• EXERCISE PROMPT
Locate the string "from" throughout the material and copy every line in which it occurs.

'''

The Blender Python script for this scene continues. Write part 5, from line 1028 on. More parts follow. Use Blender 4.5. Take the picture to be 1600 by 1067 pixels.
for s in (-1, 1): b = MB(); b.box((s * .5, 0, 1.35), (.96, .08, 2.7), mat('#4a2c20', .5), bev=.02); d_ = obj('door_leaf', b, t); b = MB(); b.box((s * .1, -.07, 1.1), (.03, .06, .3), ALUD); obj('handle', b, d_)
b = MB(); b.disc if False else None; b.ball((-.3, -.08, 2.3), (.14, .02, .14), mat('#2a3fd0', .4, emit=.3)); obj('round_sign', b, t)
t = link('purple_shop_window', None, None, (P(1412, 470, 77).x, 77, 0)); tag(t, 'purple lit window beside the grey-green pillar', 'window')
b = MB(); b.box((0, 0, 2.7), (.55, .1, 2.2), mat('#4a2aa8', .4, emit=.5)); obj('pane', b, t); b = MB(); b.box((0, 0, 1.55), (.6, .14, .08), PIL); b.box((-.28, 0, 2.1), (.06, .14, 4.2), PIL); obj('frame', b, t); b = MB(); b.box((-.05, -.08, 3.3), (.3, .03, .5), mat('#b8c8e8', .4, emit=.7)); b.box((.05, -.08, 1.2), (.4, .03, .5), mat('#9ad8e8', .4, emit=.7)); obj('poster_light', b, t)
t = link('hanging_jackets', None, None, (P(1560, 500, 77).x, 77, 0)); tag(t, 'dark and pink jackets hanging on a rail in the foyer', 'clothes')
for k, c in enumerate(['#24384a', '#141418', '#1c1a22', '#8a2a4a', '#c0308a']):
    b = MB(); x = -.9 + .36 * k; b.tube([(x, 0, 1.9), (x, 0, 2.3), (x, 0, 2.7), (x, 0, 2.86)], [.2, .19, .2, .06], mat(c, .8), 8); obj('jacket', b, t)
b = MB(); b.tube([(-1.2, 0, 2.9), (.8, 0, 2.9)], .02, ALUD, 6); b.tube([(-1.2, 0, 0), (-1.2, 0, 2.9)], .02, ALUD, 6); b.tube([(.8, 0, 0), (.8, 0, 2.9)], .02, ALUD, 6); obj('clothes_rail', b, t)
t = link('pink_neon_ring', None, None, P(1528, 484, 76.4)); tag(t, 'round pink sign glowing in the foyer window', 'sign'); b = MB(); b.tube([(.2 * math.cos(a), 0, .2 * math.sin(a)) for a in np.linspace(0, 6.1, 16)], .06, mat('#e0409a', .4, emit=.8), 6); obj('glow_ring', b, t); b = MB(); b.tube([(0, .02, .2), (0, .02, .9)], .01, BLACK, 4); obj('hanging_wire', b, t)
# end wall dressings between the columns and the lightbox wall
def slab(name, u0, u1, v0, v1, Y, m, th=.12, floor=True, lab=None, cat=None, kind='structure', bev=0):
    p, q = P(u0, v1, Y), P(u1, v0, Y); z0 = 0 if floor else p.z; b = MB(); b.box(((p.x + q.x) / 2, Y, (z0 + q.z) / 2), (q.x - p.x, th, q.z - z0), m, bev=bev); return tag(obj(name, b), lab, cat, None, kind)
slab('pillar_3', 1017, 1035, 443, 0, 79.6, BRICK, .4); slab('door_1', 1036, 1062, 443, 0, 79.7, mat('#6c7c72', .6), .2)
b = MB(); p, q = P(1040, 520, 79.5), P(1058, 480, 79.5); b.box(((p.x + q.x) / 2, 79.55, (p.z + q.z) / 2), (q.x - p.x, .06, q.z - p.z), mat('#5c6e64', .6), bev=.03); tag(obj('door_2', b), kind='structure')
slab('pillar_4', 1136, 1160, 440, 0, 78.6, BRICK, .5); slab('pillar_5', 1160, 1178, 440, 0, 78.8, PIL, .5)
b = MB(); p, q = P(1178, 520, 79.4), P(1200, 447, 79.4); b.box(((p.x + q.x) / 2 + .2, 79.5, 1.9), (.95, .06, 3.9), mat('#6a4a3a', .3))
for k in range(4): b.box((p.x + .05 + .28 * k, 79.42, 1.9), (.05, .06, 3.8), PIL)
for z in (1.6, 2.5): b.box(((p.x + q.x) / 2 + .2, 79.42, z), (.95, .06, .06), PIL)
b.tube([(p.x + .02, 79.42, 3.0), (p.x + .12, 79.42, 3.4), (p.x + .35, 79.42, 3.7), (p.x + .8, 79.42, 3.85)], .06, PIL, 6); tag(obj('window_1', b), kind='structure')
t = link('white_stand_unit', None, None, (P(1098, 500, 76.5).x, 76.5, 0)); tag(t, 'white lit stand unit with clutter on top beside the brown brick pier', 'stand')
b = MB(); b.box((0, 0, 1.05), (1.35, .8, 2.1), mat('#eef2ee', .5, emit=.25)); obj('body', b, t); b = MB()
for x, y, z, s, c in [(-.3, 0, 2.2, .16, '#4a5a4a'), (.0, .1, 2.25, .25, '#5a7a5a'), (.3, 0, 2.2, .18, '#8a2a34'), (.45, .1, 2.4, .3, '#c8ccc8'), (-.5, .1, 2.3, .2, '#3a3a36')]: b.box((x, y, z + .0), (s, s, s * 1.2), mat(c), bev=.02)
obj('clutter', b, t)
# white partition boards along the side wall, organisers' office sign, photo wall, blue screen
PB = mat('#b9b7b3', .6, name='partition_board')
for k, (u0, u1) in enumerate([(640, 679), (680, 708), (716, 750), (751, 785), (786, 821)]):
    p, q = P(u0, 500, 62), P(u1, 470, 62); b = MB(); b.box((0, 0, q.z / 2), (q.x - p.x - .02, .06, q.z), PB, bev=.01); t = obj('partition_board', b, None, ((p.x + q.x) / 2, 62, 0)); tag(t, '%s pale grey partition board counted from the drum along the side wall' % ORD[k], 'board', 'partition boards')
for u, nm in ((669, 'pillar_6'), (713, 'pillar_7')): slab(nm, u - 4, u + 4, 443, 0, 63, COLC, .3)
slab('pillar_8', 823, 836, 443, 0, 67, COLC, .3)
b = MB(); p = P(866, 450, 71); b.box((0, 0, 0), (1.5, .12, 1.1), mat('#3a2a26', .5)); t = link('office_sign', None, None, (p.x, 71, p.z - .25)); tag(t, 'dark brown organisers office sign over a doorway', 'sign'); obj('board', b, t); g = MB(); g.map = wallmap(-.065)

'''

• FULL RESPONSE
The Blender Python script for this scene continues. Write part 5, from line 1028 on. More parts follow. Use Blender 4.5. Take the picture to be 1600 by 1067 pixels.
    p, q = P(u0, 500, 62), P(u1, 470, 62); b = MB(); b.box((0, 0, q.z / 2), (q.x - p.x - .02, .06, q.z), PB, bev=.01); t = obj('partition_board', b, None, ((p.x + q.x) / 2, 62, 0)); tag(t, '%s pale grey partition board counted from the drum along the side wall' % ORD[k], 'board', 'partition boards')